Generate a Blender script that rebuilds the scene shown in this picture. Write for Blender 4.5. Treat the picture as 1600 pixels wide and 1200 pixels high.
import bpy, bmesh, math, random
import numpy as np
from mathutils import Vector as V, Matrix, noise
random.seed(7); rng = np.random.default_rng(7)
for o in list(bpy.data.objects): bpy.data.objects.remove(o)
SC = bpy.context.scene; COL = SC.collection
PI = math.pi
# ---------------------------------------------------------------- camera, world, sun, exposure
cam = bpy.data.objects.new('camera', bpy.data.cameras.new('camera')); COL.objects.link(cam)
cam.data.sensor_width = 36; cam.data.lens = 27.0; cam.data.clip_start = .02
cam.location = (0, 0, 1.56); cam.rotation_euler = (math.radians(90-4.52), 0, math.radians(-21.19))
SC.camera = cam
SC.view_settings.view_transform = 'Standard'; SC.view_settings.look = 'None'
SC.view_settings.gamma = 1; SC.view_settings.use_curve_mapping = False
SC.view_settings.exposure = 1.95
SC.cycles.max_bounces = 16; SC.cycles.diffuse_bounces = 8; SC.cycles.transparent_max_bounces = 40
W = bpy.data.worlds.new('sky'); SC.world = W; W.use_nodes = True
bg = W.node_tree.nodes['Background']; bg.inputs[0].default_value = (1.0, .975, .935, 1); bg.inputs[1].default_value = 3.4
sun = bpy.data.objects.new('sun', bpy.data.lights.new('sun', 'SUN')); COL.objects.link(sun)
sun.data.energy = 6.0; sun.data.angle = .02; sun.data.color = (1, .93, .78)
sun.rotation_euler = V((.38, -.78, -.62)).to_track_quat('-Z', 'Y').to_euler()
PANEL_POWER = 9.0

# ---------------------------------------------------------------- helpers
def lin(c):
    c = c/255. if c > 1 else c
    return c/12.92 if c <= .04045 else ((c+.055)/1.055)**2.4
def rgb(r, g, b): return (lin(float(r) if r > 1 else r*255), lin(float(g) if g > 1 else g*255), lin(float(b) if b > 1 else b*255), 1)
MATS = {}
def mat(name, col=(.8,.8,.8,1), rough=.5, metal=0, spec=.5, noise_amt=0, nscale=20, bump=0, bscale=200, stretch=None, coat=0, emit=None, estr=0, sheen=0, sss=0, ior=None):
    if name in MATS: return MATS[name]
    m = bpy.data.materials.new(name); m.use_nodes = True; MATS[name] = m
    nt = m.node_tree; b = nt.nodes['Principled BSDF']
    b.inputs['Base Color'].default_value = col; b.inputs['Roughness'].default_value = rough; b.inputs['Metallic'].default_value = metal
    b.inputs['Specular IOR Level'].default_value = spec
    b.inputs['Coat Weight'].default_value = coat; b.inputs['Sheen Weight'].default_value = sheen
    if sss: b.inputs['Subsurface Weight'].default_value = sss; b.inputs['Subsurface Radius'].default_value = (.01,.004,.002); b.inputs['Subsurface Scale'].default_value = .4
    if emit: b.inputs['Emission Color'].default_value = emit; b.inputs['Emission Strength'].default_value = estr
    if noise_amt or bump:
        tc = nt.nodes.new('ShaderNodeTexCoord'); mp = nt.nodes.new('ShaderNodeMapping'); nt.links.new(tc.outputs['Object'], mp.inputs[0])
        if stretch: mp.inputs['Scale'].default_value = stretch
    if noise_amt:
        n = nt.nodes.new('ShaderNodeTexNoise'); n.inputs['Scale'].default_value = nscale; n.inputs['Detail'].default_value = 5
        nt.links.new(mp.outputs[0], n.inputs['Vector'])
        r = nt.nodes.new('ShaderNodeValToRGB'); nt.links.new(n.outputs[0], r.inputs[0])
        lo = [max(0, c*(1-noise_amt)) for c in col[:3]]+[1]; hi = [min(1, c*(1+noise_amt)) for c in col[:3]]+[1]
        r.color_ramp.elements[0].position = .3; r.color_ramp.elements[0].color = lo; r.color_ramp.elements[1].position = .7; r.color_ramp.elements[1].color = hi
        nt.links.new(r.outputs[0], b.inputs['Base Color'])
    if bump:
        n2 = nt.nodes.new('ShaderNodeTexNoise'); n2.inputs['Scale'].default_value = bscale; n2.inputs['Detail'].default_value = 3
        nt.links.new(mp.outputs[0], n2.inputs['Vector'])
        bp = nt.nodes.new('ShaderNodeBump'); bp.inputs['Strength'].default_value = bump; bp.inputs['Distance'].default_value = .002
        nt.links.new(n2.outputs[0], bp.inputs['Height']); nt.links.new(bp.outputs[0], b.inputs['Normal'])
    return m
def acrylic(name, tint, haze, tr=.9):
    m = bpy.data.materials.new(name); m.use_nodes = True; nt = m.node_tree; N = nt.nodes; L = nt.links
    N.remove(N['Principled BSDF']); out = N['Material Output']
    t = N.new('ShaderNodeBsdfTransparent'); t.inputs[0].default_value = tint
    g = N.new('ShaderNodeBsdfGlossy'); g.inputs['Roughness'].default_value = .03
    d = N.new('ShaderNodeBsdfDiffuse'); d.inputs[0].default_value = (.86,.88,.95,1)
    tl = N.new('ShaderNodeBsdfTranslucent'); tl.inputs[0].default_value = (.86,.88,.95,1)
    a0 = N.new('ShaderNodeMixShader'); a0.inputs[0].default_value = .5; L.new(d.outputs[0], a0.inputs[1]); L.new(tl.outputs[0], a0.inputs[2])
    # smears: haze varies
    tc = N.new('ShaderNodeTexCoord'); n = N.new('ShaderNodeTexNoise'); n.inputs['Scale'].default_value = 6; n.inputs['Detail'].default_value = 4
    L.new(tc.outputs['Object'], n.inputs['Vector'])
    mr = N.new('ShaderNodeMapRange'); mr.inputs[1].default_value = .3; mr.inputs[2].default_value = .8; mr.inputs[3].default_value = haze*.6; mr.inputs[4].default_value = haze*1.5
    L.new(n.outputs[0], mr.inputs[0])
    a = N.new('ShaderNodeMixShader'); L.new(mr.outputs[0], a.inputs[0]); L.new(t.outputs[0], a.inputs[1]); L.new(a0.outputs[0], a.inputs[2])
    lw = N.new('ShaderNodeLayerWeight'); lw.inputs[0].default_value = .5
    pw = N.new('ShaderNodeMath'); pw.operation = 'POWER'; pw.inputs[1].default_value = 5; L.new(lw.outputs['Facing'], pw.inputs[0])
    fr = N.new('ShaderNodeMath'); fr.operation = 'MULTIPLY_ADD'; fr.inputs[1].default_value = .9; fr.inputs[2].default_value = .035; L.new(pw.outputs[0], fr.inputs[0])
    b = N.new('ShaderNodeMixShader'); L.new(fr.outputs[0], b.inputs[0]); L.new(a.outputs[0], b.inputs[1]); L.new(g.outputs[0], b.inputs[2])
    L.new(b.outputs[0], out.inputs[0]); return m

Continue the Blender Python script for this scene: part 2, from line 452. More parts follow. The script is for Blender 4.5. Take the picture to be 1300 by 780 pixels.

◆ What you have to do ◆
Transcribe every record above exactly as it appears.

◆ Final result ◆
Generate a Blender script that rebuilds the scene shown in this picture. Write for Blender 4.5. Treat the picture as 1600 pixels wide and 1200 pixels high.
import bpy, bmesh, math, random
import numpy as np
from mathutils import Vector as V, Matrix, noise
random.seed(7); rng = np.random.default_rng(7)
for o in list(bpy.data.objects): bpy.data.objects.remove(o)
SC = bpy.context.scene; COL = SC.collection
PI = math.pi
# ---------------------------------------------------------------- camera, world, sun, exposure
cam = bpy.data.objects.new('camera', bpy.data.cameras.new('camera')); COL.objects.link(cam)
cam.data.sensor_width = 36; cam.data.lens = 27.0; cam.data.clip_start = .02
cam.location = (0, 0, 1.56); cam.rotation_euler = (math.radians(90-4.52), 0, math.radians(-21.19))
SC.camera = cam
SC.view_settings.view_transform = 'Standard'; SC.view_settings.look = 'None'
SC.view_settings.gamma = 1; SC.view_settings.use_curve_mapping = False
SC.view_settings.exposure = 1.95
SC.cycles.max_bounces = 16; SC.cycles.diffuse_bounces = 8; SC.cycles.transparent_max_bounces = 40
W = bpy.data.worlds.new('sky'); SC.world = W; W.use_nodes = True
bg = W.node_tree.nodes['Background']; bg.inputs[0].default_value = (1.0, .975, .935, 1); bg.inputs[1].default_value = 3.4
sun = bpy.data.objects.new('sun', bpy.data.lights.new('sun', 'SUN')); COL.objects.link(sun)
sun.data.energy = 6.0; sun.data.angle = .02; sun.data.color = (1, .93, .78)
sun.rotation_euler = V((.38, -.78, -.62)).to_track_quat('-Z', 'Y').to_euler()
PANEL_POWER = 9.0

# ---------------------------------------------------------------- helpers
def lin(c):
    c = c/255. if c > 1 else c
    return c/12.92 if c <= .04045 else ((c+.055)/1.055)**2.4
def rgb(r, g, b): return (lin(float(r) if r > 1 else r*255), lin(float(g) if g > 1 else g*255), lin(float(b) if b > 1 else b*255), 1)
MATS = {}
def mat(name, col=(.8,.8,.8,1), rough=.5, metal=0, spec=.5, noise_amt=0, nscale=20, bump=0, bscale=200, stretch=None, coat=0, emit=None, estr=0, sheen=0, sss=0, ior=None):
    if name in MATS: return MATS[name]
    m = bpy.data.materials.new(name); m.use_nodes = True; MATS[name] = m
    nt = m.node_tree; b = nt.nodes['Principled BSDF']
    b.inputs['Base Color'].default_value = col; b.inputs['Roughness'].default_value = rough; b.inputs['Metallic'].default_value = metal
    b.inputs['Specular IOR Level'].default_value = spec
    b.inputs['Coat Weight'].default_value = coat; b.inputs['Sheen Weight'].default_value = sheen
    if sss: b.inputs['Subsurface Weight'].default_value = sss; b.inputs['Subsurface Radius'].default_value = (.01,.004,.002); b.inputs['Subsurface Scale'].default_value = .4
    if emit: b.inputs['Emission Color'].default_value = emit; b.inputs['Emission Strength'].default_value = estr
    if noise_amt or bump:
        tc = nt.nodes.new('ShaderNodeTexCoord'); mp = nt.nodes.new('ShaderNodeMapping'); nt.links.new(tc.outputs['Object'], mp.inputs[0])
        if stretch: mp.inputs['Scale'].default_value = stretch
    if noise_amt:
        n = nt.nodes.new('ShaderNodeTexNoise'); n.inputs['Scale'].default_value = nscale; n.inputs['Detail'].default_value = 5
        nt.links.new(mp.outputs[0], n.inputs['Vector'])
        r = nt.nodes.new('ShaderNodeValToRGB'); nt.links.new(n.outputs[0], r.inputs[0])
        lo = [max(0, c*(1-noise_amt)) for c in col[:3]]+[1]; hi = [min(1, c*(1+noise_amt)) for c in col[:3]]+[1]
        r.color_ramp.elements[0].position = .3; r.color_ramp.elements[0].color = lo; r.color_ramp.elements[1].position = .7; r.color_ramp.elements[1].color = hi
        nt.links.new(r.outputs[0], b.inputs['Base Color'])
    if bump:
        n2 = nt.nodes.new('ShaderNodeTexNoise'); n2.inputs['Scale'].default_value = bscale; n2.inputs['Detail'].default_value = 3
        nt.links.new(mp.outputs[0], n2.inputs['Vector'])
        bp = nt.nodes.new('ShaderNodeBump'); bp.inputs['Strength'].default_value = bump; bp.inputs['Distance'].default_value = .002
        nt.links.new(n2.outputs[0], bp.inputs['Height']); nt.links.new(bp.outputs[0], b.inputs['Normal'])
    return m
def acrylic(name, tint, haze, tr=.9):
    m = bpy.data.materials.new(name); m.use_nodes = True; nt = m.node_tree; N = nt.nodes; L = nt.links
    N.remove(N['Principled BSDF']); out = N['Material Output']
    t = N.new('ShaderNodeBsdfTransparent'); t.inputs[0].default_value = tint
    g = N.new('ShaderNodeBsdfGlossy'); g.inputs['Roughness'].default_value = .03
    d = N.new('ShaderNodeBsdfDiffuse'); d.inputs[0].default_value = (.86,.88,.95,1)
    tl = N.new('ShaderNodeBsdfTranslucent'); tl.inputs[0].default_value = (.86,.88,.95,1)
    a0 = N.new('ShaderNodeMixShader'); a0.inputs[0].default_value = .5; L.new(d.outputs[0], a0.inputs[1]); L.new(tl.outputs[0], a0.inputs[2])
    # smears: haze varies
    tc = N.new('ShaderNodeTexCoord'); n = N.new('ShaderNodeTexNoise'); n.inputs['Scale'].default_value = 6; n.inputs['Detail'].default_value = 4
    L.new(tc.outputs['Object'], n.inputs['Vector'])
    mr = N.new('ShaderNodeMapRange'); mr.inputs[1].default_value = .3; mr.inputs[2].default_value = .8; mr.inputs[3].default_value = haze*.6; mr.inputs[4].default_value = haze*1.5
    L.new(n.outputs[0], mr.inputs[0])
    a = N.new('ShaderNodeMixShader'); L.new(mr.outputs[0], a.inputs[0]); L.new(t.outputs[0], a.inputs[1]); L.new(a0.outputs[0], a.inputs[2])
    lw = N.new('ShaderNodeLayerWeight'); lw.inputs[0].default_value = .5
    pw = N.new('ShaderNodeMath'); pw.operation = 'POWER'; pw.inputs[1].default_value = 5; L.new(lw.outputs['Facing'], pw.inputs[0])
    fr = N.new('ShaderNodeMath'); fr.operation = 'MULTIPLY_ADD'; fr.inputs[1].default_value = .9; fr.inputs[2].default_value = .035; L.new(pw.outputs[0], fr.inputs[0])
    b = N.new('ShaderNodeMixShader'); L.new(fr.outputs[0], b.inputs[0]); L.new(a.outputs[0], b.inputs[1]); L.new(g.outputs[0], b.inputs[2])
    L.new(b.outputs[0], out.inputs[0]); return m

Continue the Blender Python script for this scene: part 2, from line 452. More parts follow. The script is for Blender 4.5. Take the picture to be 1300 by 780 pixels.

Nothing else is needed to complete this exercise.